* The records:

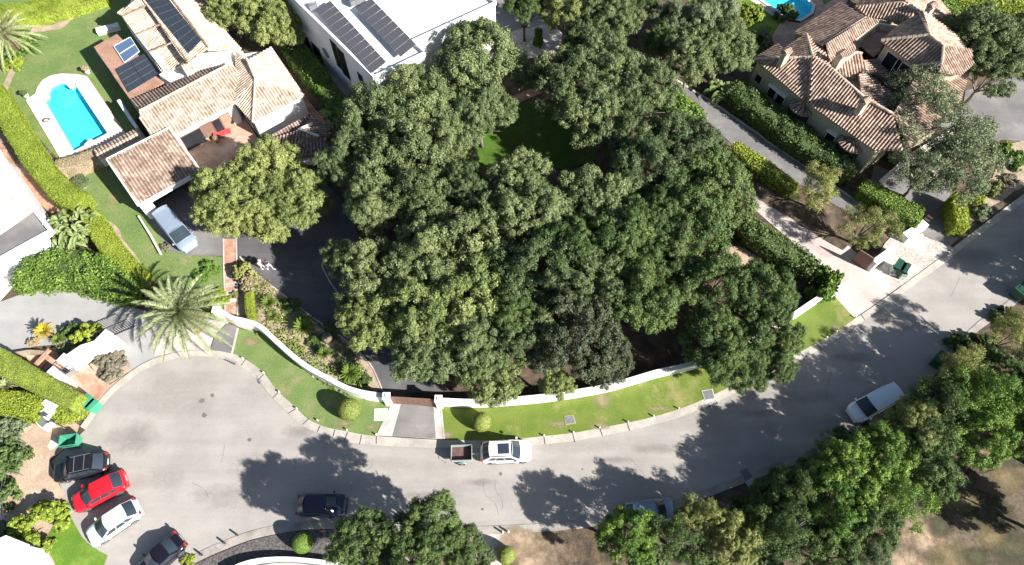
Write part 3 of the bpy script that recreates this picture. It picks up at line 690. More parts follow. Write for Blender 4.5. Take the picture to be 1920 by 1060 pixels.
sheet('entrance_paving', [(45, 655), (140, 650), (170, 690), (205, 722), (240, 700), (250, 694), (180, 760), (165, 782), (140, 745), (60, 700)], .035, M['patio'])
sheet('entrance_paving', [(130, 690), (168, 697), (197, 730), (183, 752), (176, 750)], .041, M['terra'])
sheet('shrub_plot', [(168, 684), (222, 648), (248, 694), (199, 724)], .05, M['tan'])
sheet('left_lawn', [(-200, -250), (330, -250), (330, 60), (250, 240), (230, 300), (300, 440), (330, 475), (421, 482), (424, 592), (380, 560), (300, 540), (230, 470), (130, 340), (110, 300), (0, 180), (-200, 60)], .02, M['grass'], holes=[POOL])
sheet('soil_strip', wob([(0, 170), (60, 52), (100, 46), (190, 2), (200, -20), (215, -20), (110, 55), (64, 62), (10, 175)], 2), .03, M['tan'])
sheet('soil_strip', wob([(195, 410), (215, 420), (240, 460), (262, 492), (250, 500), (215, 455), (192, 425)], 2), .03, M['tan'])
sheet('soil_strip', wob([(125, 335), (160, 330), (165, 352), (140, 362)], 2), .03, M['tan'])
sheet('pool_terrace', [(48, 188), (66, 176), (70, 163), (80, 150), (97, 141), (115, 138), (143, 139), (163, 143), (237, 252), (200, 280), (130, 298), (112, 296)], .14, M['poolstone'], holes=[POOL], thick=.14)
sheet('hedge_path', [(-20, 215), (4, 240), (80, 330), (150, 385), (95, 400), (60, 370), (0, 290), (-20, 270)], .02, M['terra'])
sheet('earth_verge', wob([(-30, 790), (60, 770), (95, 760), (150, 800), (140, 820), (110, 848), (92, 862), (118, 925), (132, 966), (110, 970), (60, 1000), (-30, 960)], 2), .022, M['sand'])
sheet('earth_verge', wob([(60, 1000), (130, 966), (100, 1020), (112, 1070), (50, 1070), (40, 1020)], 2), .03, M['tan'])
sheet('corner_lawn', smoothline([(131, 965), (153, 1006), (176, 1028), (202, 1042)], 2) + [(190, 1075), (112, 1080), (100, 1050), (82, 1020), (100, 985)], .05, M['grass2'])
sheet('white_ground_slab', [(100, 815), (112, 832), (95, 845), (88, 838)], .035, M['conc'])
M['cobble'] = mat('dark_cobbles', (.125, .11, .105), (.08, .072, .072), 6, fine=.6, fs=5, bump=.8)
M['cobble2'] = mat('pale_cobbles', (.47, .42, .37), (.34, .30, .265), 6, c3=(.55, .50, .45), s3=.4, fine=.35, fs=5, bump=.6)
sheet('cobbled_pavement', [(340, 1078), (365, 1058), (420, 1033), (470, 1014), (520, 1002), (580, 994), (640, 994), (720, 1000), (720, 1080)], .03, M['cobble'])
sheet('cobbled_pavement', [(860, 1004), (962, 1001), (962, 1030), (940, 1060), (860, 1060)], .03, M['pink'])
sheet('earth_verge', wob([(958, 1004), (1040, 996), (1120, 987), (1200, 972), (1278, 951), (1290, 1100), (945, 1100)], 2), .03, M['litter'])
sheet('dry_field', wob([(1690, 960), (1720, 930), (1780, 900), (1860, 880), (1990, 780), (2200, 900), (2100, 1200), (1560, 1200), (1640, 1040)], 5, 20), .03, M['field'])
def blob(name, x, y, rx, ry, m, z=.04, rot=0.0):
    ca, sa = math.cos(rot), math.sin(rot); sheet(name, [(x + rx * math.cos(a) * ca - ry * math.sin(a) * sa, y + rx * math.cos(a) * sa + ry * math.sin(a) * ca) for a in np.linspace(0, 6.28, 17)[:-1]], z, M[m])
for x, y, rx, ry, m_, rt in [(1735, 1010, 75, 50, 'sandpatch', .6), (1700, 1060, 70, 50, 'sandpatch', .2), (1790, 1050, 70, 40, 'strawpatch', .3), (1850, 960, 80, 36, 'darkpatch', .4), (1900, 1030, 70, 50, 'darkpatch', 0), (1800, 940, 60, 26, 'strawpatch', -.4), (1890, 900, 50, 30, 'strawpatch', -.6), (1760, 985, 40, 24, 'darkpatch', .5), (1860, 1010, 50, 20, 'strawpatch', .5), (1905, 860, 40, 26, 'darkpatch', 0), (1830, 1045, 40, 22, 'darkpatch', .2)]: blob('field_patch', x, y, rx, ry, m_, .045, rt)
for x, y, rx, ry in [(985, 1030, 65, 50), (1000, 1060, 60, 50), (975, 1010, 50, 26)]: blob('sunlit_earth_patch', x, y, rx, ry, 'sandpatch', .042)  # verge made paler where the sun falls, light put into the soil colour
for x, y, rx, ry, m_ in [(1230, 842, 60, 12, 'oilstain'), (1150, 862, 50, 9, 'oilstain'), (900, 905, 40, 9, 'oilstain'), (470, 870, 60, 30, 'palestain'), (330, 740, 90, 50, 'palestain'), (250, 820, 60, 40, 'oilstain'), (420, 930, 70, 26, 'oilstain'), (700, 870, 80, 18, 'palestain'), (1080, 840, 90, 14, 'palestain'), (1500, 740, 80, 20, 'palestain'), (1680, 600, 70, 26, 'palestain'), (1420, 775, 50, 10, 'oilstain'), (1600, 670, 50, 12, 'oilstain'), (300, 900, 60, 26, 'palestain'), (800, 930, 70, 12, 'oilstain'), (560, 810, 40, 14, 'oilstain'), (1830, 480, 60, 20, 'oilstain')]: blob('road_stain', x, y, rx, ry, m_, .018)
# right hand gardens and drives
sheet('lane', [(1216, 110), (1262, 146), (1330, 188), (1424, 252), (1440, 266), (1514, 315), (1583, 361), (1625, 392), (1600, 405), (1499, 345), (1440, 300), (1378, 275), (1317, 222), (1261, 170), (1195, 120)], .03, M['drive2'])
sheet('lane_kerb', [(1216, 106), (1262, 144), (1330, 186), (1424, 250), (1440, 264), (1514, 313), (1583, 359), (1625, 390), (1623, 393), (1581, 362), (1512, 316), (1438, 267), (1422, 253), (1328, 189), (1260, 147), (1214, 109)], .08, M['conc'])
sheet('access_drive', [(1380, 325), (1440, 375), (1500, 410), (1593, 462), (1620, 490), (1660, 470), (1690, 535), (1604, 598), (1560, 552), (1516, 480), (1440, 415), (1360, 345)], .026, M['pink'])
sheet('leaf_strewn_verge', wob([(1340, 270), (1440, 340), (1593, 458), (1580, 470), (1440, 385), (1330, 290)], 2), .034, M['litter'])
sheet('earth_verge', wob([(1215, 200), (1250, 190), (1270, 215), (1300, 250), (1262, 262), (1222, 250)], 2), .034, M['sand'])
sheet('earth_verge', wob([(1285, 488), (1330, 470), (1380, 462), (1440, 486), (1400, 506), (1300, 502)], 3), .03, M['sand'])
sheet('cobbled_forecourt', [(1640, 490), (1660, 455), (1680, 435), (1722, 440), (1790, 465), (1700, 530), (1690, 537)], .04, M['cobble2'])
sheet('concrete_patch', [(1700, 455), (1722, 440), (1740, 446), (1735, 470), (1715, 473)], .05, M['pink'])
sheet('villa_drive', [(1640, 310), (1700, 330), (1790, 385), (1800, 428), (1830, 418), (1772, 470), (1736, 447), (1720, 420), (1735, 405), (1690, 365), (1630, 345)], .036, M['drive2'])
sheet('villa_drive', [(1810, 170), (1990, 120), (1990, 270), (1880, 262), (1840, 270), (1800, 240)], .036, M['drive2'])
sheet('villa_drive', [(1660, 280), (1850, 180), (1880, 262), (1760, 300), (1790, 390), (1700, 345)], .034, M['drive2'])
sheet('earth_verge', wob([(1815, 425), (1850, 395), (1960, 320), (1990, 250), (1890, 270), (1860, 330), (1805, 380)], 2), .03, M['tan'])
M['darkgrass'] = M['grass2']
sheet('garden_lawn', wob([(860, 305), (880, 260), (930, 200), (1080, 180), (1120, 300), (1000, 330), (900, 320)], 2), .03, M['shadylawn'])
sheet('garden_path', [(940, 190), (1010, 160), (1020, 172), (950, 204)], .04, M['terra'])
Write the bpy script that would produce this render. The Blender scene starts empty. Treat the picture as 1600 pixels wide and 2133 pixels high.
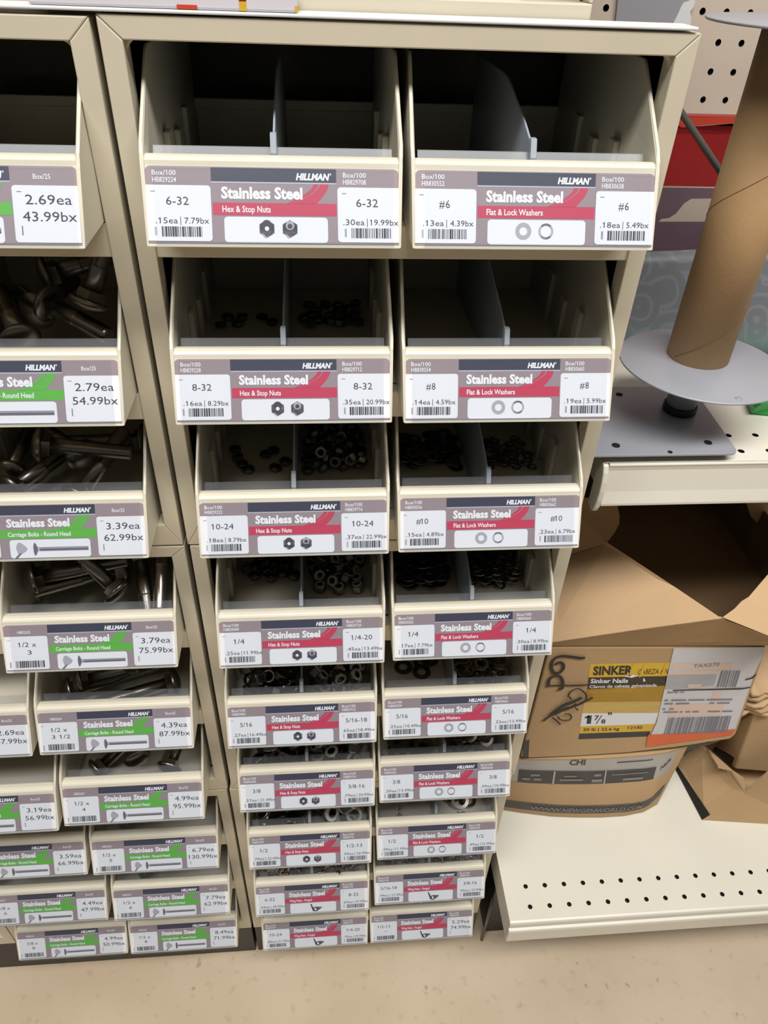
import bpy, bmesh, math, random
from mathutils import Vector, Matrix, Euler
random.seed(7)
SC = bpy.context.scene
COL = SC.collection
Z0 = 1.03                      # the floor is z = 0; working heights below are measured from the top bins' feet

# ------------------------------------------------------------------ camera
CAM = Vector((-0.0496, -0.5191, 0.1388))
F_PX = 1529.0643
RX = Vector((0.996541, -0.076060, 0.033484))
RY = Vector((-0.021022, -0.620528, -0.783903))
RZ = Vector((0.080402, 0.780487, -0.619980))
cd = bpy.data.cameras.new('camera')
cam = bpy.data.objects.new('camera', cd); COL.objects.link(cam)
cd.sensor_fit = 'VERTICAL'; cd.sensor_height = 24.0; cd.sensor_width = 18.0
cd.lens = F_PX * 24.0 / 2133.0
cd.clip_start = 0.02; cd.clip_end = 50
cam.matrix_world = Matrix.Translation(CAM + Vector((0, 0, Z0))) @ Matrix((
    (RX[0], -RY[0], -RZ[0]), (RX[1], -RY[1], -RZ[1]), (RX[2], -RY[2], -RZ[2]))).to_4x4()
SC.camera = cam

# ------------------------------------------------------------------ world, lamps, exposure
w = bpy.data.worlds.new('store'); SC.world = w; w.use_nodes = True
w.node_tree.nodes['Background'].inputs[0].default_value = (0.86, 0.92, 1.0, 1)
w.node_tree.nodes['Background'].inputs[1].default_value = 0.055
def area(name, loc, size, power, target, color=(1.0, 0.985, 0.96)):
    l = bpy.data.lights.new(name, 'AREA'); l.shape = 'RECTANGLE'; l.size, l.size_y = size
    l.energy = power; l.color = color
    o = bpy.data.objects.new(name, l); COL.objects.link(o)
    o.location = Vector(loc)
    o.rotation_euler = (Vector(target) - Vector(loc)).to_track_quat('-Z', 'Y').to_euler()
    return o
area('ceiling_light', (0.1, -1.15, 3.1), (3.2, 0.55), 92, (0.0, -0.30, 0.5))
SC.view_settings.view_transform = 'Standard'; SC.view_settings.look = 'None'
SC.view_settings.gamma = 1.0; SC.view_settings.use_curve_mapping = False
SC.view_settings.exposure = 0.21
try:
    SC.cycles.use_denoising = True
    SC.cycles.max_bounces = 8; SC.cycles.diffuse_bounces = 2; SC.cycles.transparent_max_bounces = 16
except Exception:
    pass

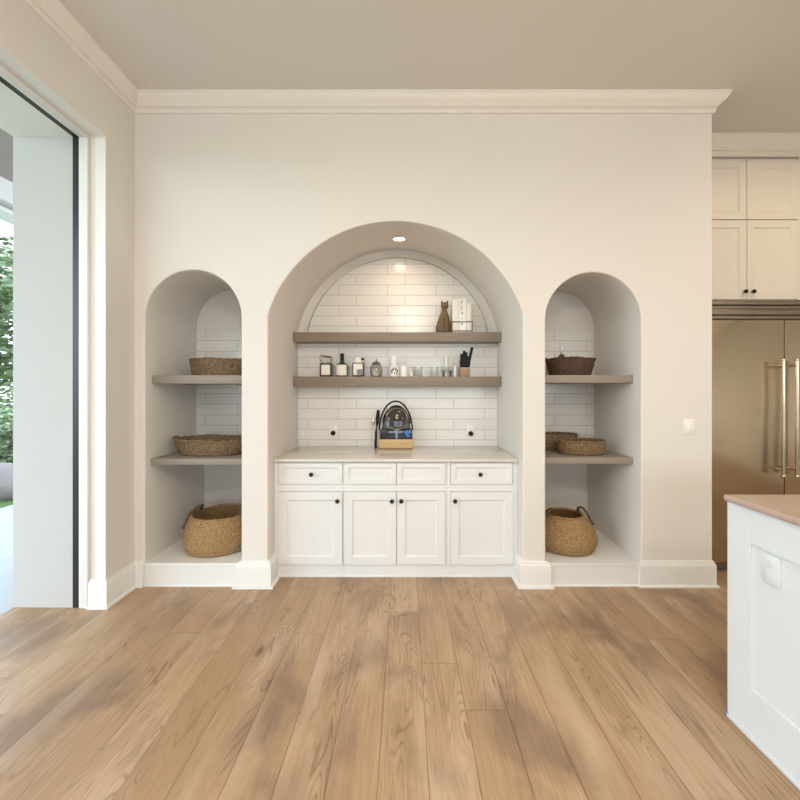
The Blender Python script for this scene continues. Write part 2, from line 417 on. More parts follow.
# door opening in the left wall: stucco reveal, white frame, black seal
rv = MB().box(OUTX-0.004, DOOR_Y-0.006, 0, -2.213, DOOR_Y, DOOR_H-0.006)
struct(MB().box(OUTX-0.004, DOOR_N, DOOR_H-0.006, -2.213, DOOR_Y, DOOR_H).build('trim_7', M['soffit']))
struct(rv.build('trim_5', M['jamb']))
df = MB().box(-2.168, DOOR_Y-0.016, 0, -2.128, DOOR_Y, DOOR_H-0.016, 0.002).box(-2.125, DOOR_Y-0.022, 0, -2.106, DOOR_Y, DOOR_H-0.022, 0.002)
df.box(-2.168, DOOR_N, DOOR_H-0.016, -2.128, DOOR_Y, DOOR_H, 0.002).box(-2.125, DOOR_N, DOOR_H-0.022, -2.106, DOOR_Y, DOOR_H, 0.002)
door = struct(df.build('door_1', M['trim']))
sl = MB().box(-2.213, DOOR_Y-0.010, 0, -2.168, DOOR_Y, DOOR_H-0.010).box(-2.213, DOOR_N, DOOR_H-0.010, -2.168, DOOR_Y, DOOR_H)
sl.build('door_seal', M['black'], door)
# painted white edge on the end of the left wall and over the door
struct(MB().box(-2.066, DOOR_Y-0.004, 0.19, -1.9985, DOOR_Y, DOOR_H-0.004).box(-2.066, DOOR_N, DOOR_H-0.004, -1.9985, DOOR_Y, DOOR_H).build('trim_6', M['trim']))

# ------------------------------------------------------------------ swept trim
def sweep(prof, path, ds=1.0, zoff=0.0):
    """profile (distance from wall, z) swept along a plan path, offset to the right of its direction with mitred corners"""
    P = [Vector((x, y)) for x, y in path]
    n = len(P); mb = MB(); rings = []
    for i in range(n):
        nn = []
        if i > 0: d = (P[i]-P[i-1]).normalized(); nn.append(Vector((d.y, -d.x)))
        if i < n-1: d = (P[i+1]-P[i]).normalized(); nn.append(Vector((d.y, -d.x)))
        if len(nn) == 2:
            m_ = nn[0]+nn[1]; off = m_*(2.0/m_.length_squared)
        else: off = nn[0]
        rings.append([(P[i].x+off.x*d_*ds, P[i].y+off.y*d_*ds, z+zoff) for d_, z in prof])
    mb.loft(rings, closed=True, cap0=True, cap1=True)
    return mb
crown = [(0, 0), (0.084, 0), (0.084, -0.014), (0.078, -0.018), (0.074, -0.028), (0.066, -0.042), (0.054, -0.054), (0.040, -0.064), (0.030, -0.074), (0.026, -0.080),
         (0.019, -0.0825), (0.019, -0.085), (0.024, -0.087), (0.024, -0.093), (0.017, -0.095), (0.017, -0.114), (0.012, -0.119), (0, -0.119)]
struct(sweep(crown, [(XL, YB), (XL, YF), (XR, YF), (XR, 3.6)], zoff=H).build('trim_1', M['crown'], sharp=30))
base = [(0, 0.188), (0.008, 0.188), (0.012, 0.180), (0.012, 0.172), (0.018, 0.162), (0.020, 0.150), (0.020, 0.018), (0.032, 0.012), (0.033, 0.0), (0, 0)]
struct(sweep(base, [(-2.104, DOOR_Y), (XL, DOOR_Y), (XL, YF), (-1.926, YF)]).build('baseboard_left', M['trim'], sharp=30))
struct(sweep(base, [(-1.211, YF+0.05), (-1.211, YF), (-1.013, YF), (-1.013, 3.035)], 1.5).build('baseboard_pier_left', M['trim'], sharp=30))
struct(sweep(base, [(0.873, 3.035), (0.873, YF), (1.040, YF), (1.040, YF+0.05)], 1.5).build('baseboard_pier_right', M['trim'], sharp=30))
struct(sweep(base, [(1.748, YF+0.02), (1.748, YF), (XR, YF), (XR, 3.07)]).build('baseboard_right', M['trim'], sharp=30))
struct(sweep(base, [(XL, YB), (XL, DOOR_N-0.02)]).build('baseboard_rear', M['trim'], sharp=30))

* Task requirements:
From the entries above, give again exactly the lines running from the line with "The Blender Python" to the line with "-2.213, DOOR_Y, DOOR_H-0.006)"; include both of those lines.

* Written response:
The Blender Python script for this scene continues. Write part 2, from line 417 on. More parts follow.
# door opening in the left wall: stucco reveal, white frame, black seal
rv = MB().box(OUTX-0.004, DOOR_Y-0.006, 0, -2.213, DOOR_Y, DOOR_H-0.006)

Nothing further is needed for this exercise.